HOURS before the G20 summit is due to start in Brisbane, Russia’s
official media has released satellite images which it claims shows the
Malaysia Airline’s flight MH17 was shot down by a Ukrainian fighter jet,
not a surface-to-air missile.
The flight from Amsterdam to Kuala Lumpur was brought down over the
war zone in eastern Ukraine on July 17, killing all 298 people on board
including 38 Australian residents and citizens.Russian President Vladimir Putin has been under increasing pressure to apologise for the tragedy after initial investigations indicated it was a Russian made BUK missile system used by pro-Moscow rebels that was responsible.

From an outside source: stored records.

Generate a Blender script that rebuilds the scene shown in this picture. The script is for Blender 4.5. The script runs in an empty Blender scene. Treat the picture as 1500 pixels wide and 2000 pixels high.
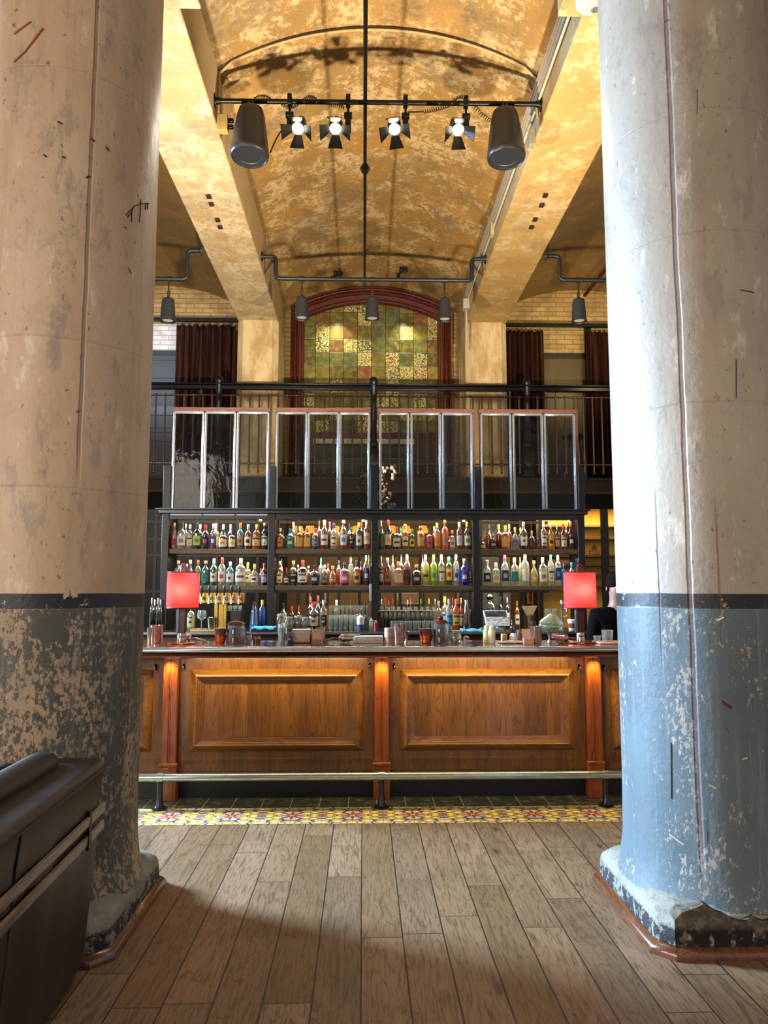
import bpy, bmesh, math, random
from mathutils import Vector, Matrix
random.seed(7)
SC = bpy.context.scene
COL = SC.collection
PI = math.pi
R_ = math.radians
# ---------------------------------------------------------------- camera
CH, FPX, PSI, TH = 1.5, 1480.0, R_(1.54), R_(5.94)
cam = bpy.data.cameras.new('camera'); cam_o = bpy.data.objects.new('camera', cam); COL.objects.link(cam_o)
cam.sensor_fit = 'HORIZONTAL'; cam.sensor_width = 36; cam.lens = 36 * FPX / 1500
cam.clip_start = .05; cam.clip_end = 100
cam_o.location = (0, 0, CH); cam_o.rotation_euler = (PI/2 + TH, 0, -PSI)
SC.camera = cam_o
_f = Vector((math.sin(PSI)*math.cos(TH), math.cos(PSI)*math.cos(TH), math.sin(TH)))
_r = Vector((math.cos(PSI), -math.sin(PSI), 0)); _u = _r.cross(_f)
def at(px, py, Y):
    """the world point a photo pixel shows when it lies at depth Y"""
    d = _f + (px-750)/FPX*_r + (1000-py)/FPX*_u
    t = Y/d.y
    return Vector((d.x*t, Y, CH+d.z*t))
# ---------------------------------------------------------------- exposure, world, lights
SC.view_settings.view_transform = 'Standard'; SC.view_settings.look = 'None'
SC.view_settings.gamma = 1; SC.view_settings.use_curve_mapping = False
SC.view_settings.exposure = 0.0
try:
    SC.cycles.use_denoising = True; SC.cycles.max_bounces = 7; SC.cycles.transparent_max_bounces = 24
    SC.cycles.sample_clamp_indirect = 6; SC.cycles.caustics_reflective = False; SC.cycles.caustics_refractive = False
except Exception: pass
W = bpy.data.worlds.new('world'); SC.world = W; W.use_nodes = True
W.node_tree.nodes['Background'].inputs[0].default_value = (1.0, .93, .84, 1)
W.node_tree.nodes['Background'].inputs[1].default_value = .60
def light(kind, name, loc, to, energy, color, size=.1, size_y=None, spot=60, blend=.6):
    l = bpy.data.lights.new(name, kind); l.energy = energy; l.color = color
    o = bpy.data.objects.new(name, l); COL.objects.link(o); o.location = loc
    if kind == 'AREA':
        l.size = size
        if size_y: l.shape = 'RECTANGLE'; l.size_y = size_y
    else: l.shadow_soft_size = size
    if kind == 'SPOT': l.spot_size = R_(spot); l.spot_blend = blend
    if to is not None:
        o.rotation_euler = (Vector(to)-Vector(loc)).to_track_quat('-Z', 'Y').to_euler()
    return o
DAY = (.48, .72, 1.0); WARM = (1, .83, .60); WARM2 = (1, .62, .25)
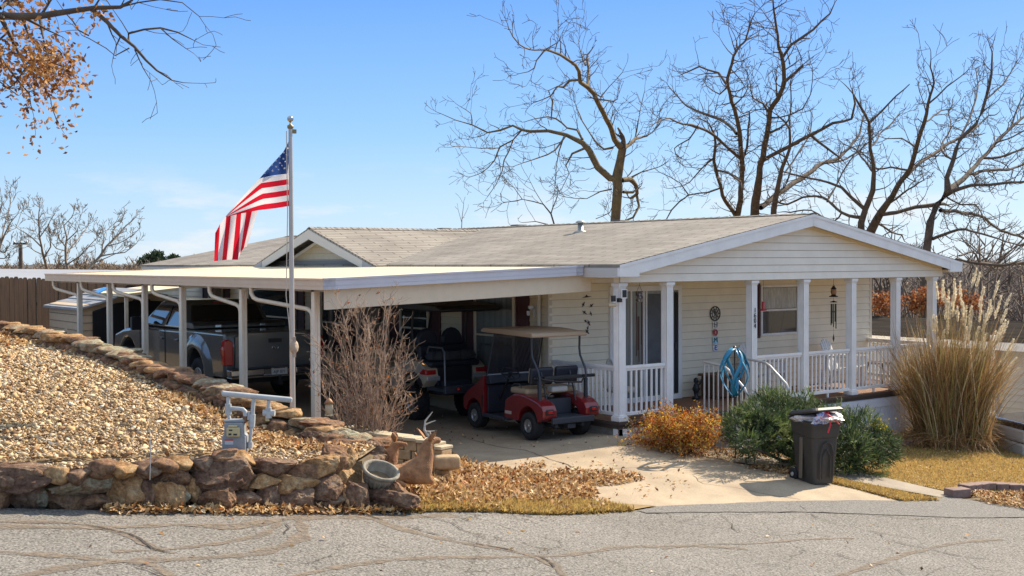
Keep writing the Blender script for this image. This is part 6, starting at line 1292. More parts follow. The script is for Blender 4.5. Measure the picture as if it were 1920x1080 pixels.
# ---------------------------------------------------------------- left background: fence, shed, neighbour
M_FENCE = mat('weathered_fence', (.085, .048, .028), .9, col2=(.045, .027, .017), vscale=2.5, stretch=(6, 6, .6), bump=.3)
fence = thing('wooden_fence', 'weathered brown privacy fence of dog eared boards at the far left', 'fence', pd(50, 600, 33))
A_ = Vector(pd(-40, 560, 32)); B_ = Vector(pd(290, 540, 37)); A_.z = B_.z = 0; dirf = (B_-A_).normalized(); Lf = (B_-A_).length; af = math.atan2(dirf.y, dirf.x); zt0 = float(pd(-40, 517, 32)[2]); zt1 = float(pd(290, 530, 37)[2])
x = 0
while x < Lf:
    c = A_+dirf*x; zt = zt0+(zt1-zt0)*x/Lf+rnd.uniform(-.02, .02); zb = .0; wv_ = .135
    mb = MB(); mb.M = Matrix.Translation((c.x, c.y, 0)) @ rotz(af); y0 = rnd.uniform(-.008, .008); mb.prism([(-wv_/2, zb), (wv_/2, zb), (wv_/2, zt-.04), (wv_/2-.035, zt), (-wv_/2+.035, zt), (-wv_/2, zt-.04)], y0, y0+.018, 'y'); o = mb.build('board', M_FENCE, fence); o.location = -fence.location; x += wv_+.008
mb = MB(); mb.M = Matrix.Translation((A_.x, A_.y, 0)) @ rotz(af)
mb.box((Lf/2, .06, 1.6), (Lf, .04, .09)); o = mb.build('rail', M_FENCE, fence); o.location = -fence.location
# neighbour's long low metal roofed building beyond the fence
nb = thing('neighbour_building', 'long low building with a pale grey metal roof beyond the fence', 'building', pd(100, 520, 46))
p0 = Vector(pd(-120, 529, 40)); p1 = Vector(pd(560, 530, 52)); q0 = Vector(pd(-120, 503, 50)); q1 = Vector(pd(420, 508, 62))
mb = MB(); mb.add([p0, p1, q1, q0, p0-Vector((0, 0, .15)), p1-Vector((0, 0, .15)), q1-Vector((0, 0, .15)), q0-Vector((0, 0, .15))], [(0,1,2,3), (7,6,5,4), (0,4,5,1), (1,5,6,2), (2,6,7,3), (3,7,4,0)]); o = mb.build('roof', mat('pale_metal_roof', (.33, .33, .33), .45, var=.06, vscale=.6), nb); o.location = -nb.location
bk = Vector((.45, .89, 0))
mb = MB(); a, b = p0+bk*.4, p1+bk*.4; c, d = q1+bk*-.4, q0+bk*-.4; vs = [Vector((p.x, p.y, zz)) for zz in (-1, 0) for p in (a, b, c, d)]
for i, p in enumerate((a, b, c, d)): vs[4+i] = Vector((p.x, p.y, p.z-.16))
mb.add(vs, [(0,1,5,4), (1,2,6,5), (2,3,7,6), (3,0,4,7)]); o = mb.build('wall', M_SIDE2, nb); o.location = -nb.location
# shed
sx = Vector(pd(152, 600, 30.5)); sh = thing('storage_shed', 'tan plastic storage shed with a grey shingle roof and black double doors', 'shed', (sx.x, sx.y, -.3)); 
k_s = 30.5/FP; M_SHED = mat('shed_plastic', (.62, .47, .31), .6, var=.06); M_SHR = mat('shed_roof', (.28, .29, .30), .7, var=.2, vscale=3)
ws, ls, he, hp_ = 3.15, 2.75, (float(pd(152, 574, 30.5)[2])+.3), (float(pd(258, 542, 31.5)[2])+.3)
mb = MB(); pr = [(0, 0), (ws, 0), (ws, he), (ws*.5, hp_-.06), (0, he)]; mb.prism(pr, 0, ls, 'y'); mb.build('wall', M_SHED, sh)
mb = MB()
z = .1
while z < he-.1: mb.span((-.012, .02, z), (0, ls-.02, z+.012)); mb.span((.02, -.012, z), (ws-.02, 0, z+.012)); z += .2
mb.build('panel_lines', mat('shed_line', (.2, .15, .10), .8), sh)
mb = MB(); rn = 5
for s in (0, 1):
    for k in range(rn):
        t0, t1 = k/rn, (k+1)/rn; xa = (-.12+(ws*.5+.12)*t0, -.12+(ws*.5+.12)*t1); za = (he-.08+(hp_-he+.08)*t0, he-.08+(hp_-he+.08)*t1+.0)
        if s: xa = (ws-xa[0], ws-xa[1])
        mb.add([(xa[0], -.15, za[0]+.035), (xa[1], -.15, za[1]+.01), (xa[1], ls+.15, za[1]+.01), (xa[0], ls+.15, za[0]+.035), (xa[0], -.15, za[0]-.03), (xa[1], -.15, za[1]-.03), (xa[1], ls+.15, za[1]-.03), (xa[0], ls+.15, za[0]-.03)], [(0,1,2,3), (0,4,5,1), (0,3,7,4), (7,6,5,4)])
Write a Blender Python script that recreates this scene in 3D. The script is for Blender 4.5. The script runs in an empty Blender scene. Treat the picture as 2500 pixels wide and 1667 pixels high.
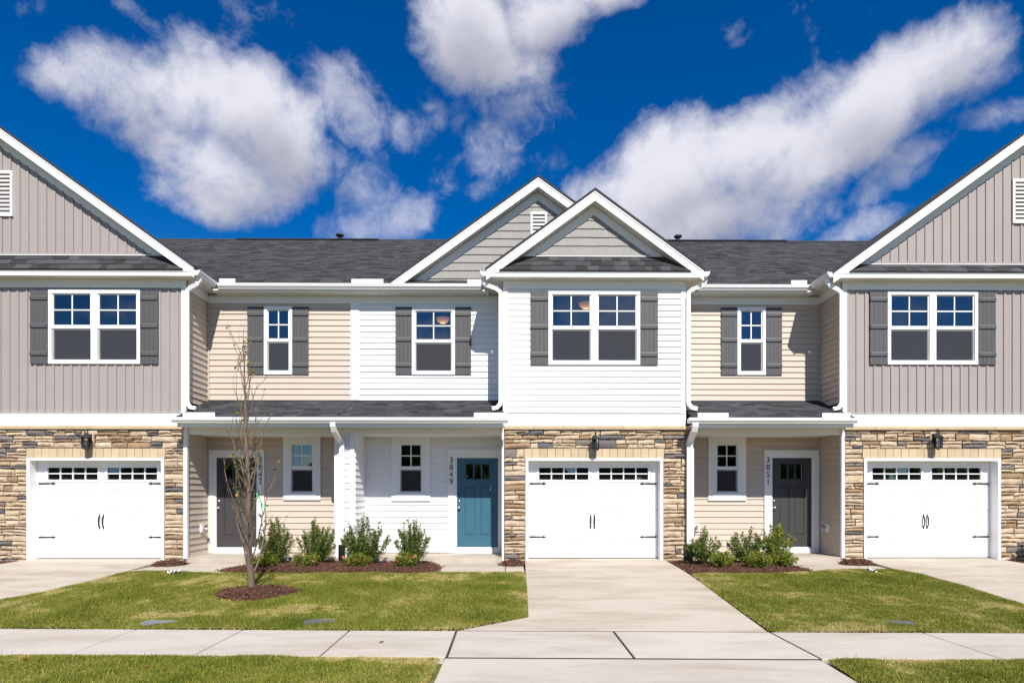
import bpy, math, random
import numpy as np
from mathutils import Vector, Matrix
R = math.radians
rng = random.Random(7)
nr = np.random.default_rng(11)
scene = bpy.context.scene
col = scene.collection

# ------------------------------------------------------------------ camera, light, exposure
cam_d = bpy.data.cameras.new('camera'); cam = bpy.data.objects.new('camera', cam_d); col.objects.link(cam)
cam.location = (0, 0, 1.383); cam.rotation_euler = (R(90), 0, R(-0.5))
cam_d.sensor_width = 36; cam_d.lens = 22.752; cam_d.shift_y = 0.1494
cam_d.clip_start = 0.1; cam_d.clip_end = 3000
scene.camera = cam
SUN_AZ, SUN_EL = 166.0, 45.0          # azimuth clockwise from +Y, elevation
sun_d = bpy.data.lights.new('sun', 'SUN'); sun_d.energy = 4.3; sun_d.angle = R(0.53); sun_d.color = (1, 0.955, 0.88)
sun = bpy.data.objects.new('sun', sun_d); col.objects.link(sun); sun.location = (6, -20, 30)
sd = Vector((math.sin(R(SUN_AZ)) * math.cos(R(SUN_EL)), math.cos(R(SUN_AZ)) * math.cos(R(SUN_EL)), math.sin(R(SUN_EL))))
sun.rotation_euler = sd.to_track_quat('Z', 'Y').to_euler()
vs = scene.view_settings
vs.view_transform = 'Standard'; vs.look = 'None'; vs.gamma = 1; vs.use_curve_mapping = False; vs.exposure = 0.62
scene.cycles.max_bounces = 6; scene.cycles.diffuse_bounces = 4; scene.cycles.glossy_bounces = 3; scene.cycles.transparent_max_bounces = 12
scene.cycles.caustics_reflective = False; scene.cycles.caustics_refractive = False

# ------------------------------------------------------------------ node helpers
class NT:
    def __init__(s, tree): s.t = tree; s.n = tree.nodes; s.l = tree.links
    def new(s, kind, **kw):
        nd = s.n.new(kind)
        for k, v in kw.items(): setattr(nd, k, v)
        return nd
    def put(s, sock, v):
        if hasattr(v, 'bl_idname') and hasattr(v, 'is_output'): s.l.new(v, sock)
        elif v is not None: sock.default_value = v
    def math(s, op, a, b=None, c=None, clamp=False):
        nd = s.new('ShaderNodeMath', operation=op); nd.use_clamp = clamp
        for i, v in enumerate((a, b, c)): s.put(nd.inputs[i], v)
        return nd.outputs[0]
    def mixc(s, f, a, b, mode='MIX'):
        nd = s.new('ShaderNodeMix', data_type='RGBA', blend_type=mode)
        s.put(nd.inputs[0], f); s.put(nd.inputs[6], a); s.put(nd.inputs[7], b)
        return nd.outputs[2]
    def maprange(s, v, a, b, c=0.0, d=1.0, smooth=False):
        nd = s.new('ShaderNodeMapRange'); nd.interpolation_type = 'SMOOTHSTEP' if smooth else 'LINEAR'
        s.put(nd.inputs[0], v)
        for i, q in enumerate((a, b, c, d)): s.put(nd.inputs[i + 1], q)
        return nd.outputs[0]
    def noise(s, vec, scale, detail=3, rough=0.55, dist=0.0):
        nd = s.new('ShaderNodeTexNoise'); s.put(nd.inputs['Vector'], vec)
        nd.inputs['Scale'].default_value = scale; nd.inputs['Detail'].default_value = detail
        nd.inputs['Roughness'].default_value = rough; nd.inputs['Distortion'].default_value = dist
        return nd.outputs[0]
    def ramp(s, f, stops, interp='LINEAR'):
        nd = s.new('ShaderNodeValToRGB'); s.put(nd.inputs[0], f); cr = nd.color_ramp; cr.interpolation = interp
        while len(cr.elements) < len(stops): cr.elements.new(0.5)
        for e, (p, c) in zip(cr.elements, stops): e.position = p; e.color = (*c, 1)
        return nd.outputs[0]

# ------------------------------------------------------------------ sky with clouds (world, by direction)
def px_dir(px, py):
    t = (px - 1250) / 1580; u = (1207 - py) / 1580
    return math.degrees(math.atan(t)) + 0.5, math.degrees(math.atan(u / math.sqrt(1 + t * t)))
CLOUDS = [  # centre azimuth/elevation (degrees), half sizes (degrees), tilt, weight
]
for px, py, rx, ry, tilt, w in [
    (400, 240, 275, 118, -6, 1.0), (210, 215, 120, 66, -12, .88), (600, 295, 215, 125, 20, 1.05), (570, 410, 210, 130, 0, 1.0), (660, 350, 170, 130, 0, 1.0), (420, 330, 170, 90, 25, .85), (540, 500, 140, 55, 0, .75),
    (860, 270, 160, 100, 25, .5), (960, 310, 140, 80, 15, .42), (880, 410, 120, 130, 0, .36), (1050, 290, 60, 90, 10, .3), (880, 550, 150, 70, -8, .45), (1010, 500, 120, 60, -30, .4), (360, 60, 120, 40, 20, .28),
    (1150, 95, 170, 120, 15, 1.0), (1330, 40, 170, 90, -12, 1.0), (1230, 170, 170, 80, 0, .78), (1470, 5, 110, 45, -5, .7), (1260, 240, 180, 110, -5, .5), (1200, 360, 130, 120, 20, .5), (1080, 420, 100, 70, -40, .42), (1180, 460, 70, 90, 0, .3),
    (2310, 170, 170, 120, -25, 1.0), (2120, 280, 240, 130, -20, 1.05), (1870, 400, 270, 145, -20, 1.05), (1620, 455, 195, 150, -15, 1.05), (1500, 520, 150, 120, 0, .9), (1730, 530, 280, 110, 0, 1.0), (1850, 560, 120, 60, 0, .7),
    (2090, 570, 200, 50, -8, .46), (2200, 420, 160, 60, -25, .4), (2440, 280, 130, 50, 10, .4), (1340, 400, 90, 60, -30, .3),
    (985, 780, 150, 110, -30, .59), (1430, 860, 150, 90, 20, .59), (300, 800, 140, 50, 0, .4), (2130, 770, 170, 50, -10, .4), (700, 960, 170, 50, 0, .45), (1800, 920, 170, 60, 10, .45)]:
    a, e = px_dir(px, py)
    k = math.degrees(1 / 1580) * math.cos(R(a)) ** 1.5 * math.cos(R(e))
    CLOUDS.append((a, e, rx * k, ry * k * 0.97, tilt, w))
CLOUD_LIT, CLOUD_DIM = (6.6, 6.6, 7.3, 1), (3.3, 3.4, 4.2, 1)
world = bpy.data.worlds.new('World'); scene.world = world; world.use_nodes = True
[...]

In what only could be described as an extraordinary coincidence after Mr Putin was confronted by Australian Prime Minister Tony Abbott in Beijing this week, Russia’s state broadcaster aired the images supplied by unnamed sources.
The presenter said they showed how a Mig-29 fighter plane destroyed the Boeing 777 passenger plane.
A Dutch Safety Board preliminary report on the MH17 disaster found the aircraft crashed after being punctured by “high energy objects ... that originated from outside the fuselage”.
The report made no finding on whether the “high energy objects” originated from a surface-to-air missile or some other weapon.
Paul Guard, who lost his parents Roger and Jill Guard when the aircraft was brought down, told the ABC yesterday he would prefer the Prime Minister worked with Mr Putin in order to ensure complete transparency in the investigation process.
Member countries of the joint investigation team announced this week an extension to the official investigation for another nine months until August 15.
Investigators have had difficulty accessing the crash site because of ongoing fighting between the Ukrainians and pro-Russian separatists, but a Dutch newspaper reports that a new deal has been agreed on, allowing access.
The Dutch investigators will be allowed to return to the region controlled by the separatists under the agreement reached in negotiations overseen by the Organisation for Security and Co-operation in Europe (OSCE), the Dutch newspaper Volkskrant reported late on Friday, quoting the Justice Ministry in the Hague.
Many pieces of MH17 wreckage lie in the area controlled by the separatists, which has made their recovery especially difficult. Earlier this month experts were still recovering human remains and pieces of the jet.